Такое явление не есть что-то присущее исключительно Скандинавии. Например, во времена викингов на той территории, где теперь живут три восточнославянских народа – русские, украинцы и белорусы, – обитало не меньшее количество разных племён: словене, кривичи, поляне, древляне, дреговичи, тиверцы, уличи и иные, каждое со своими особенностями национального костюма, культуры, верований и языка. Ещё в девятнадцатом веке, посмотрев, скажем, на прялку, можно было совершенно точно сказать, где она сделана. И до сих пор русский язык Вологодской области – совсем не то, что русский язык Краснодарского края. А в древности этих различий было гораздо, гораздо больше. В каждой местности обитало отдельное племя, считавшее себя особым народом.
Что значит «викинг»?
В древности во главе каждого скандинавского племени стоял вождь – «конунг». Знатных людей, помогавших конунгу править, называли «ярлами». Титул произносили после имени – не «конунг Харальд» или «ярл Эйрик», а «Харальд конунг» и «Эйрик ярл». Простые же, незнатные земледельцы, скотоводы, рыбаки и охотники назывались «бондами». Всё это были свободные и очень гордые люди, и земля принадлежала тому, кто её обрабатывал и с оружием в руках мог отстоять от грабителя и захватчика.

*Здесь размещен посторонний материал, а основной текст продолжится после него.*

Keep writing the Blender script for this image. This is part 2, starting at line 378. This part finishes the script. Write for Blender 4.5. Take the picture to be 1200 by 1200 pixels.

А грабили и захватывали нередко, и дело тут вовсе не в повышенной воинственности или кровожадности народа, как иногда пишут. Скандинавы никогда не были ни особо воинственными, ни особо свирепыми – люди как люди, и в древности, и теперь. Просто в Северных Странах во все времена было мало плодородной земли, пригодной под пашню или огород. Даже в современной Норвегии, например, только три процента территории пригодны для сельского хозяйства, да и то – далеко не чернозём. Гораздо больше голого камня, лесных чащ, утёсистых, заснеженных гор. И моря – настоящего благословения Скандинавских стран. Море плескалось у самого порога дома и нередко оказывалось гораздо щедрей к человеку, чем с трудом возделанные поля.